-- Start --

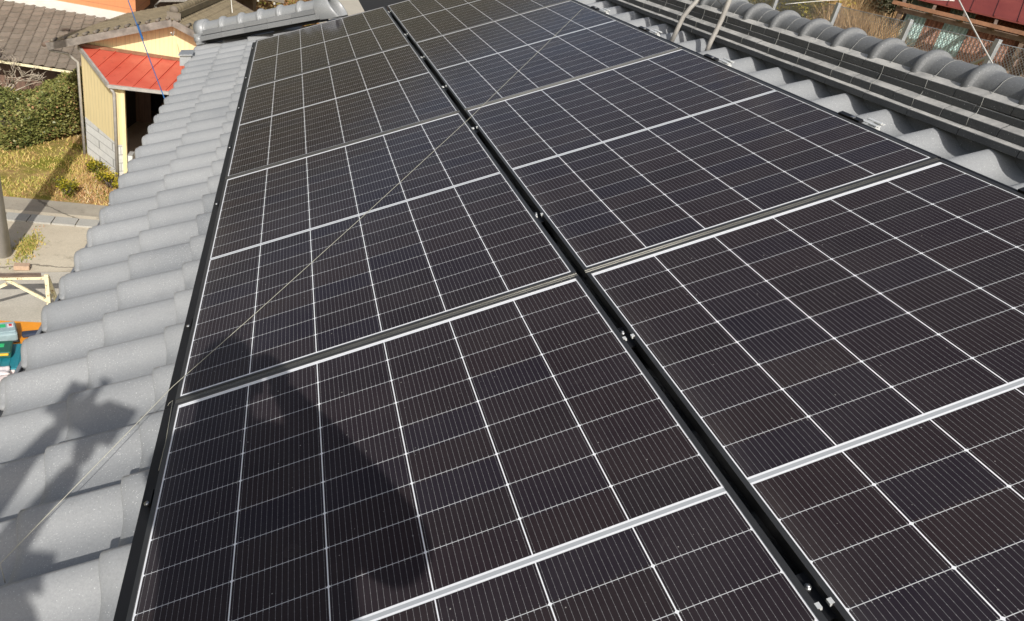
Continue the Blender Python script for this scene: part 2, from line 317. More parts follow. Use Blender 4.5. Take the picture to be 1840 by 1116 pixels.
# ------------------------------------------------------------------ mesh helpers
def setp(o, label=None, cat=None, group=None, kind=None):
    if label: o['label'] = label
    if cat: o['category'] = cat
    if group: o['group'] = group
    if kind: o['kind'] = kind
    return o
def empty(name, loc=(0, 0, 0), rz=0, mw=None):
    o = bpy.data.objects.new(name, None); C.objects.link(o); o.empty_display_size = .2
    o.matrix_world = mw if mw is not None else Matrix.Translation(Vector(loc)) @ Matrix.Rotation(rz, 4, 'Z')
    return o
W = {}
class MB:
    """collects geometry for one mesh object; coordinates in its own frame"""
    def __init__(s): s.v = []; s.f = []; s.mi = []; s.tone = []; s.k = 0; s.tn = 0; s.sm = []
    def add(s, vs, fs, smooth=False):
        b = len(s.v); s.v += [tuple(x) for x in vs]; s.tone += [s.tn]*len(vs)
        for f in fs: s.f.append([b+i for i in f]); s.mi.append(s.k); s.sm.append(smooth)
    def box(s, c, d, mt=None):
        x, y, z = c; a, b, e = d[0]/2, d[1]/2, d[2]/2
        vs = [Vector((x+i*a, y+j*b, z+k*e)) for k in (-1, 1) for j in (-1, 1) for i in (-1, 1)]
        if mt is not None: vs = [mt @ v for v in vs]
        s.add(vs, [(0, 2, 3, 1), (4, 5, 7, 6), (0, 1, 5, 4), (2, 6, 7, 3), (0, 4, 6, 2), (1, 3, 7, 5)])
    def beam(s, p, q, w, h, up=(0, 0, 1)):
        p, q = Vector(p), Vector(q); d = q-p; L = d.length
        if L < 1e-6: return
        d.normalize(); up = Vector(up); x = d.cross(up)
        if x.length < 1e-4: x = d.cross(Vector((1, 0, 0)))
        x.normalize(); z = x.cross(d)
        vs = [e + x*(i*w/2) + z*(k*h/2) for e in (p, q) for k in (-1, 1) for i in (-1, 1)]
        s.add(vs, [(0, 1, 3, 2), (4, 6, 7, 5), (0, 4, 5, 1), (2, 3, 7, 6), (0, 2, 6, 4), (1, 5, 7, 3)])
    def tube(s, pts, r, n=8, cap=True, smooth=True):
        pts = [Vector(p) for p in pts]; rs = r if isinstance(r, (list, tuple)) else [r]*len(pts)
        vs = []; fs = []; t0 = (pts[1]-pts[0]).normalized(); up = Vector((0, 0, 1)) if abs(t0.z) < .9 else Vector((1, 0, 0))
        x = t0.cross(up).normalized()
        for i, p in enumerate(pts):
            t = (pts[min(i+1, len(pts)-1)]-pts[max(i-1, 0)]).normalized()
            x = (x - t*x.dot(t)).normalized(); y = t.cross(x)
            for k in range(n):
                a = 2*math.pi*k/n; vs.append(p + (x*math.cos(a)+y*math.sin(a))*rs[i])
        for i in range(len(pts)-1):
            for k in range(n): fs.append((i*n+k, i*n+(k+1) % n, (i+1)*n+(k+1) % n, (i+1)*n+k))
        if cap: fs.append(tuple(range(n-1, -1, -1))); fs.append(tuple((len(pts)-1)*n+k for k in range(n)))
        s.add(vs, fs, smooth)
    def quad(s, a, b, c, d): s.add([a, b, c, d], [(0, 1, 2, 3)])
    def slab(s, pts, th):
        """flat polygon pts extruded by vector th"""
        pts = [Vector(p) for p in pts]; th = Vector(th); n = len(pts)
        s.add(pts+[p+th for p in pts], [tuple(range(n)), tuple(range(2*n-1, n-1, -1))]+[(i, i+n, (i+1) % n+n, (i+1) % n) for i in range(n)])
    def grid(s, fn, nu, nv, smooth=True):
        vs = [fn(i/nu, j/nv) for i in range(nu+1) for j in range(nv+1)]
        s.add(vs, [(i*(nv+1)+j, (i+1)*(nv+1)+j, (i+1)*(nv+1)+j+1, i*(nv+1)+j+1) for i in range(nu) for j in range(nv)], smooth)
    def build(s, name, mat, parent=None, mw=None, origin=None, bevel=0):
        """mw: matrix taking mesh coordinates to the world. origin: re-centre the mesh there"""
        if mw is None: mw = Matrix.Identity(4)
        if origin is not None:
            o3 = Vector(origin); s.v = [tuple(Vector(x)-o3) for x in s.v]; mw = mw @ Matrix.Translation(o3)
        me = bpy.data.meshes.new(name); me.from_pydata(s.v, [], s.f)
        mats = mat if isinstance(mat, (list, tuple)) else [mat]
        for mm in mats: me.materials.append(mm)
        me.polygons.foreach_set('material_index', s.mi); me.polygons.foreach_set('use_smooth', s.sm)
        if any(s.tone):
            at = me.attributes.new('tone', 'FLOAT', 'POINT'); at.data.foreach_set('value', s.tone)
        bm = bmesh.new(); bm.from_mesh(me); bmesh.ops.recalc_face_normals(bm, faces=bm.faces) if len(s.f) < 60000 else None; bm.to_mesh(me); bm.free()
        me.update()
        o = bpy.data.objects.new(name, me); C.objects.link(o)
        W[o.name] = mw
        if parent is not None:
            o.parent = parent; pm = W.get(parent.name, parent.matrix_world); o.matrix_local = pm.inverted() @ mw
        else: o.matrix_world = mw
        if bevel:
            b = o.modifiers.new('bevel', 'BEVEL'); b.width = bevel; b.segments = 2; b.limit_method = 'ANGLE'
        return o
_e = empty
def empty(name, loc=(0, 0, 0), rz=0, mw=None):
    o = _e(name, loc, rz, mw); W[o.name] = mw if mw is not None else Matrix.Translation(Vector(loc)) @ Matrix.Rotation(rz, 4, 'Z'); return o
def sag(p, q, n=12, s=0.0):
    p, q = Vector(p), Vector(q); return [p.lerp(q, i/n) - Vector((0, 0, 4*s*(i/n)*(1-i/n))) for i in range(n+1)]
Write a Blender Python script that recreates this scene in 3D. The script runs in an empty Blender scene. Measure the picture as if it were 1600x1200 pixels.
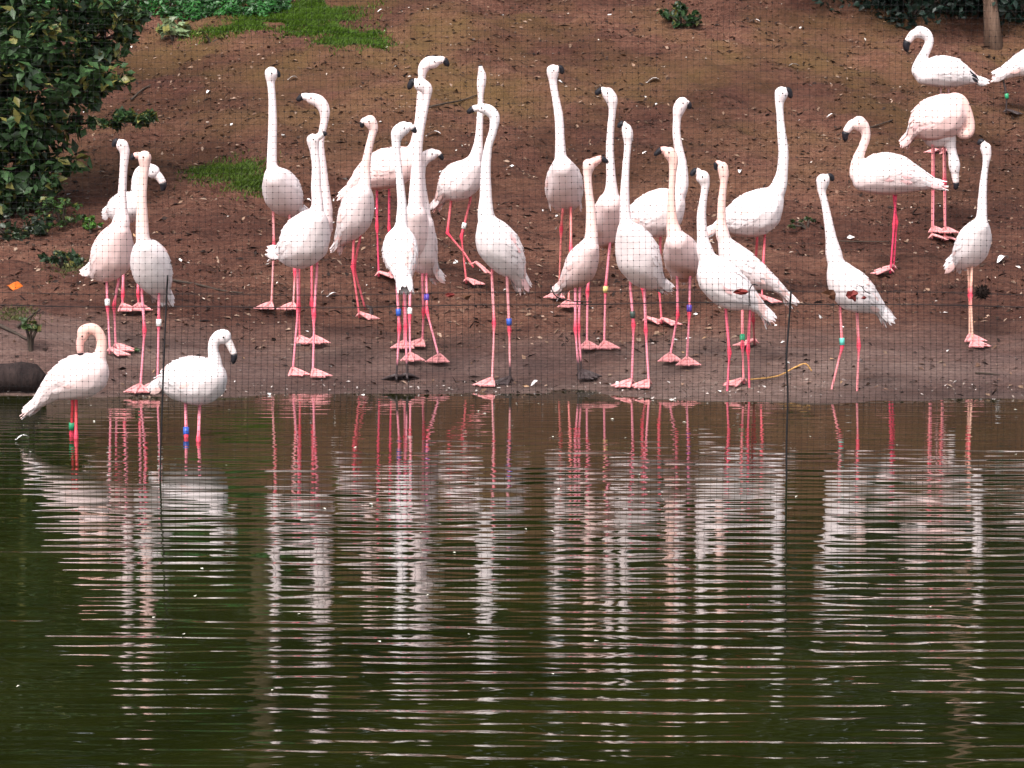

-- End --
-- Start --

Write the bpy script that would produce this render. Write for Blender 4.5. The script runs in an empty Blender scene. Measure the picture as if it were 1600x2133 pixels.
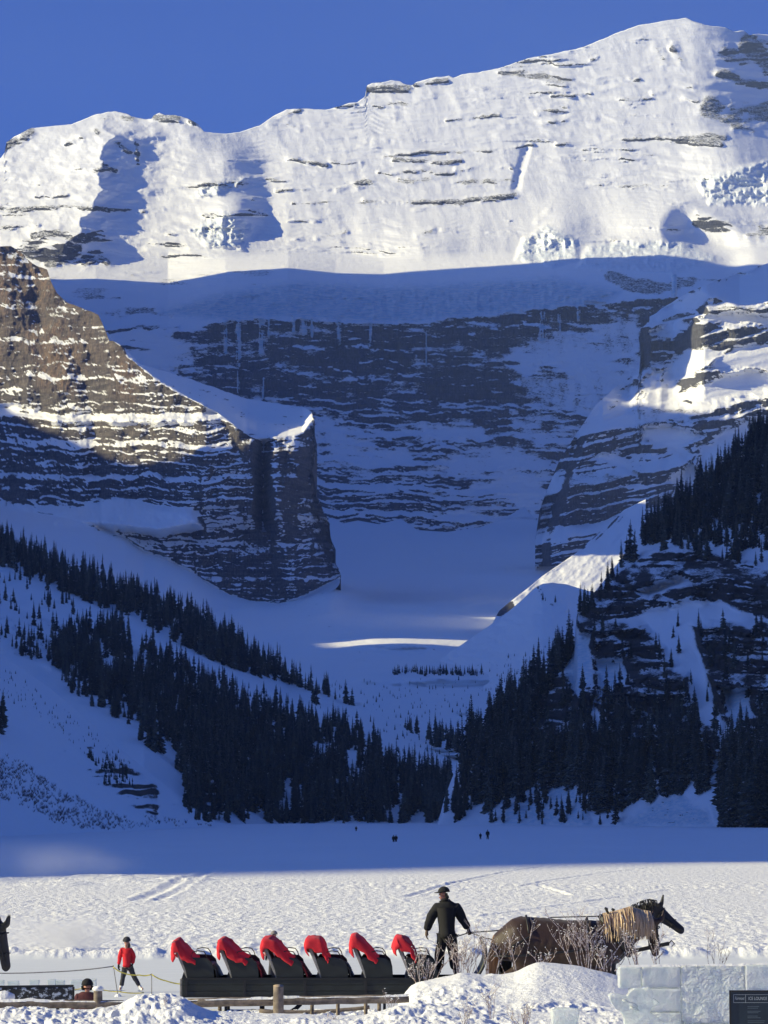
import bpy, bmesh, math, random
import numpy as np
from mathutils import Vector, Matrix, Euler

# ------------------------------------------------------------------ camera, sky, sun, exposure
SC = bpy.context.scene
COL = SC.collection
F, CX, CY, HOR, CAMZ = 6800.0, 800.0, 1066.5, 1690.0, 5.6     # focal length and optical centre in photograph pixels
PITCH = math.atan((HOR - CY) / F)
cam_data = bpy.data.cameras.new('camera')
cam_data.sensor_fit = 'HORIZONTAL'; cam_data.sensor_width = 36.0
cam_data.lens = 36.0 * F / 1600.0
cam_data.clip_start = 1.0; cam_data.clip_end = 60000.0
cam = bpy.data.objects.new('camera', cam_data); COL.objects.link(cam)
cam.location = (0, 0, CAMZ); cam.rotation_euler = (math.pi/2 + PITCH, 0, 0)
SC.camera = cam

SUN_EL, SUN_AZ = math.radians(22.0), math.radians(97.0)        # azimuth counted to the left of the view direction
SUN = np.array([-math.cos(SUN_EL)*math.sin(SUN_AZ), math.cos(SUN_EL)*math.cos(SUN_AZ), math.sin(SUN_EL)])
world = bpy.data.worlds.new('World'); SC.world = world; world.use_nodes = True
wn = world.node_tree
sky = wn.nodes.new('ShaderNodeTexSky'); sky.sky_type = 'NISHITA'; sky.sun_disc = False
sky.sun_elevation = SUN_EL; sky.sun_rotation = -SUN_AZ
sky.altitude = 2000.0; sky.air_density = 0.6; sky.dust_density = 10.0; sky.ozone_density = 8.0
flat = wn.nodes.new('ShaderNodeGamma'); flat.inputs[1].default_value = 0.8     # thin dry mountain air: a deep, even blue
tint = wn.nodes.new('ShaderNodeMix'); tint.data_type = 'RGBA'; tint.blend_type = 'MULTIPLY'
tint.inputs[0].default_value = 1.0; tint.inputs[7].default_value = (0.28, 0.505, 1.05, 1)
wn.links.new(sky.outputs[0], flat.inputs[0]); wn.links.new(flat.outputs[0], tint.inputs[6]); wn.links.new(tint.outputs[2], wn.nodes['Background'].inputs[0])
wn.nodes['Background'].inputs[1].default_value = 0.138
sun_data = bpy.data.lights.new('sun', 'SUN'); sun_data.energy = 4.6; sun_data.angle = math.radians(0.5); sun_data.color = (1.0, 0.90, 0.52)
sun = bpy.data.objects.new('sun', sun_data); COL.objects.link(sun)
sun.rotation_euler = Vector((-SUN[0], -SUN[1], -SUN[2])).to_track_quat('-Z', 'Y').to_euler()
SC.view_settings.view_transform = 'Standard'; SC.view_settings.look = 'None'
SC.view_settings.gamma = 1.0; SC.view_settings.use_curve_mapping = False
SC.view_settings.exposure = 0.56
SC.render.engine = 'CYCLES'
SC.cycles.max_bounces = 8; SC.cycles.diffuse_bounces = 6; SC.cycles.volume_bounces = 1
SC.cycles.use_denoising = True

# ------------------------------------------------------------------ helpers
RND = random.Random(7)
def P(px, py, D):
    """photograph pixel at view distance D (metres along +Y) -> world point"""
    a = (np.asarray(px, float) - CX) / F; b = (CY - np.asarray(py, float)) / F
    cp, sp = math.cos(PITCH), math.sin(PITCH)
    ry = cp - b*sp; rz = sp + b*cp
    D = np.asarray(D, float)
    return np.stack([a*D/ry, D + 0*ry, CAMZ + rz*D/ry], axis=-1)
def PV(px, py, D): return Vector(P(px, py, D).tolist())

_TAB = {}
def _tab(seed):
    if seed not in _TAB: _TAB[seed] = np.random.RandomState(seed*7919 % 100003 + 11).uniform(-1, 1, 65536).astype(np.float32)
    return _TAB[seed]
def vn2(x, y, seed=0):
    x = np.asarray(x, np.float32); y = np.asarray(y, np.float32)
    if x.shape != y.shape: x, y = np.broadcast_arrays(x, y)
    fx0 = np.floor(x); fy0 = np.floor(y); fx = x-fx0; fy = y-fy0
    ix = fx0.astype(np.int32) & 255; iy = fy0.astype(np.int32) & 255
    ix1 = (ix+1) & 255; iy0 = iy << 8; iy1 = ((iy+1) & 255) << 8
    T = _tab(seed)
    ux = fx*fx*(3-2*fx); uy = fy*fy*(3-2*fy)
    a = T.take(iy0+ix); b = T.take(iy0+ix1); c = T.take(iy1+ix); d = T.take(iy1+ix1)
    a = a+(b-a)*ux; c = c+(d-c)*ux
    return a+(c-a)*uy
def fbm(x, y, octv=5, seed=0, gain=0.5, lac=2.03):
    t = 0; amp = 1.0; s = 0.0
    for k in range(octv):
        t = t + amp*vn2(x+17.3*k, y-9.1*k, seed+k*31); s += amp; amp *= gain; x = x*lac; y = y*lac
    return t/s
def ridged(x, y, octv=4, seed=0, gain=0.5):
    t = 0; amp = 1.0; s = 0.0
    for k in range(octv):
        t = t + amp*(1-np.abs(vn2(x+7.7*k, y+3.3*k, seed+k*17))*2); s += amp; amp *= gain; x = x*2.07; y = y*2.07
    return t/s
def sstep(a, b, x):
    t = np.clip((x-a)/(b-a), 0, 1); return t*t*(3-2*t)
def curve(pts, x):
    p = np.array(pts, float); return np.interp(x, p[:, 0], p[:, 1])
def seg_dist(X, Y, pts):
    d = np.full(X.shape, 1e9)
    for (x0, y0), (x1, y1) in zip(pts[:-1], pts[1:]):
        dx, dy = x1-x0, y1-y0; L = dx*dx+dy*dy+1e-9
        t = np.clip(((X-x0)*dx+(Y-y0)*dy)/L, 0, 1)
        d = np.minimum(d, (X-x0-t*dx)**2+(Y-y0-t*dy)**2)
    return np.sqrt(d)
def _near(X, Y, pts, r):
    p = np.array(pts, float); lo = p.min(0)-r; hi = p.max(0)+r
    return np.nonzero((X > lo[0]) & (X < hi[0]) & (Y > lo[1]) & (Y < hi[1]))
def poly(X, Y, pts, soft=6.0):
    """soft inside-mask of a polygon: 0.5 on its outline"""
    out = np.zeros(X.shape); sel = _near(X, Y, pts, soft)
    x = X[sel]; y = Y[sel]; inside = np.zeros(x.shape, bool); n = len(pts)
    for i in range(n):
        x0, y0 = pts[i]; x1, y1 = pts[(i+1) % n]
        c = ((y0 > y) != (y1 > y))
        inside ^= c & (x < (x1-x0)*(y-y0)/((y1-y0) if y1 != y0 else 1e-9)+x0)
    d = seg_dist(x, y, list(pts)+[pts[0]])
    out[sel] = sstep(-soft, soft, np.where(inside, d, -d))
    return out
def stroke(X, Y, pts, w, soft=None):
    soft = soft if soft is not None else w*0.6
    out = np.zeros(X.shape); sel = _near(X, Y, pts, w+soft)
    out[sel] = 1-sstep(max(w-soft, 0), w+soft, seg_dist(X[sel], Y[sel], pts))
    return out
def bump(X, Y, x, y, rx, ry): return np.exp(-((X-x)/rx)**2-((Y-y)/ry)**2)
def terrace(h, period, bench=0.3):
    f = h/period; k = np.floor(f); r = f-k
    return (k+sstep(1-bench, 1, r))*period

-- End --
-- Start --

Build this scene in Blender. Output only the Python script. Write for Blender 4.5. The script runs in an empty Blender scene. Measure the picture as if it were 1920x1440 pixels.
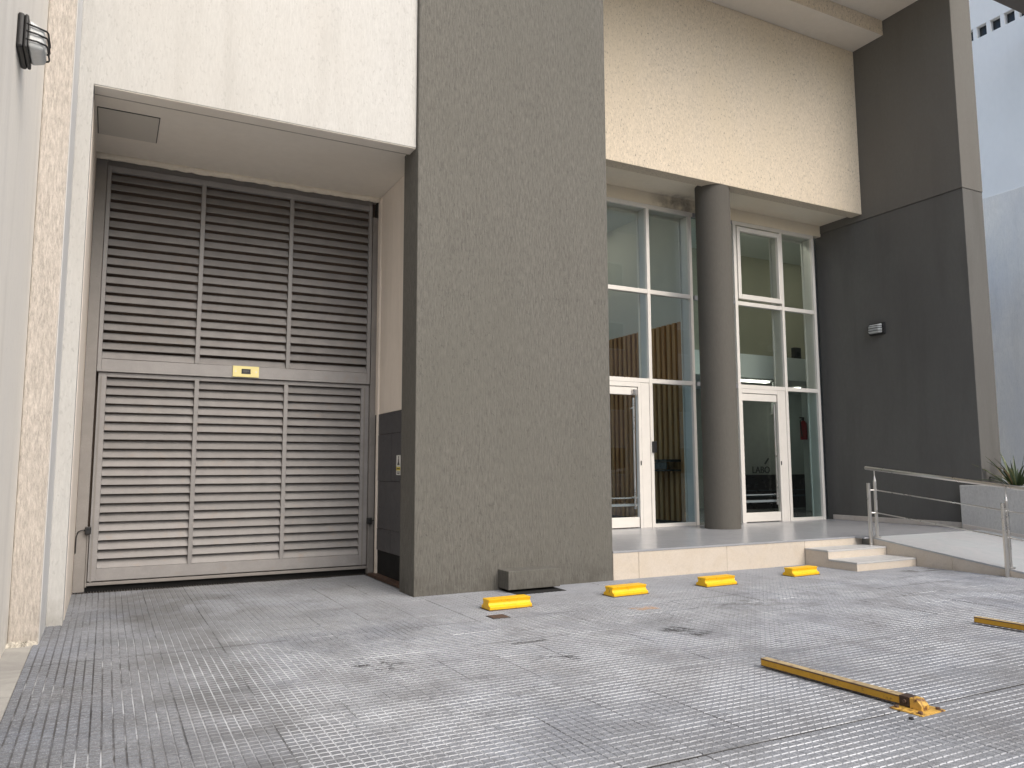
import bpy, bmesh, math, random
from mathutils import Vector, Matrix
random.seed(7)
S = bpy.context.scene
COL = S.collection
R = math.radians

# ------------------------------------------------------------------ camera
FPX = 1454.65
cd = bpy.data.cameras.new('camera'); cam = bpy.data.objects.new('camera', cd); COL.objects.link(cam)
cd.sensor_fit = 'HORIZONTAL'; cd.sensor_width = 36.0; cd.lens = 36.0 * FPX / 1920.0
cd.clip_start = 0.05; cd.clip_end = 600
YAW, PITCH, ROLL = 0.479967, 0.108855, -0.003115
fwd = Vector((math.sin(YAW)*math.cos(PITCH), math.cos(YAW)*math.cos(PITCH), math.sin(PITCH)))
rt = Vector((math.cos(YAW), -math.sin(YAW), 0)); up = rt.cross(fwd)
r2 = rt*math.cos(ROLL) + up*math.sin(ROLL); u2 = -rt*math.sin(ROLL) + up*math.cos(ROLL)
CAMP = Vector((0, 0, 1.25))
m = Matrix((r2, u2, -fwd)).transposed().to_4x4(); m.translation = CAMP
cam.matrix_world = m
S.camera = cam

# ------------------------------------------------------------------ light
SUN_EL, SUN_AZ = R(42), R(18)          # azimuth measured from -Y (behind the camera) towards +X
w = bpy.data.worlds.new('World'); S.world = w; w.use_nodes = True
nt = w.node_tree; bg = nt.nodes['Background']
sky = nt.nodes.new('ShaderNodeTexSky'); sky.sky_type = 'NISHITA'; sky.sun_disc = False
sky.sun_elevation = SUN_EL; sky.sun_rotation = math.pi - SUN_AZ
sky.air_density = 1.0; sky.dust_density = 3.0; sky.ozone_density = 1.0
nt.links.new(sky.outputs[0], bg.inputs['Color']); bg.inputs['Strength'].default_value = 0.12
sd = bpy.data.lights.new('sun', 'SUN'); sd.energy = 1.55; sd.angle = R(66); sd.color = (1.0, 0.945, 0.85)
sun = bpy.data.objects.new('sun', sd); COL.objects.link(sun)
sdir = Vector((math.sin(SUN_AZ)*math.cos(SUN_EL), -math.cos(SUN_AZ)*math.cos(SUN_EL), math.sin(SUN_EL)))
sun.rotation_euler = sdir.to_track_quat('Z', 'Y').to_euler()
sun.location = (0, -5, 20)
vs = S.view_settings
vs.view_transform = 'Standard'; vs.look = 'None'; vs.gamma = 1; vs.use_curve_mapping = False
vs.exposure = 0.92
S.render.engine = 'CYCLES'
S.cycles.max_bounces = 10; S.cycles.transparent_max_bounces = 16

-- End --

* [Directive]:
Identify every line above that includes the word "Write", and show those lines.

* [Output]:
Write a Blender Python script that recreates this scene in 3D. The script runs in an empty Blender scene. Measure the picture as if it were 1600x1200 pixels.
Write the bpy script that would produce this render. Write for Blender 4.5. The script runs in an empty Blender scene. Measure the picture as if it were 1600x2133 pixels.
Build this scene in Blender. Output only the Python script. Write for Blender 4.5. The script runs in an empty Blender scene. Measure the picture as if it were 1920x1440 pixels.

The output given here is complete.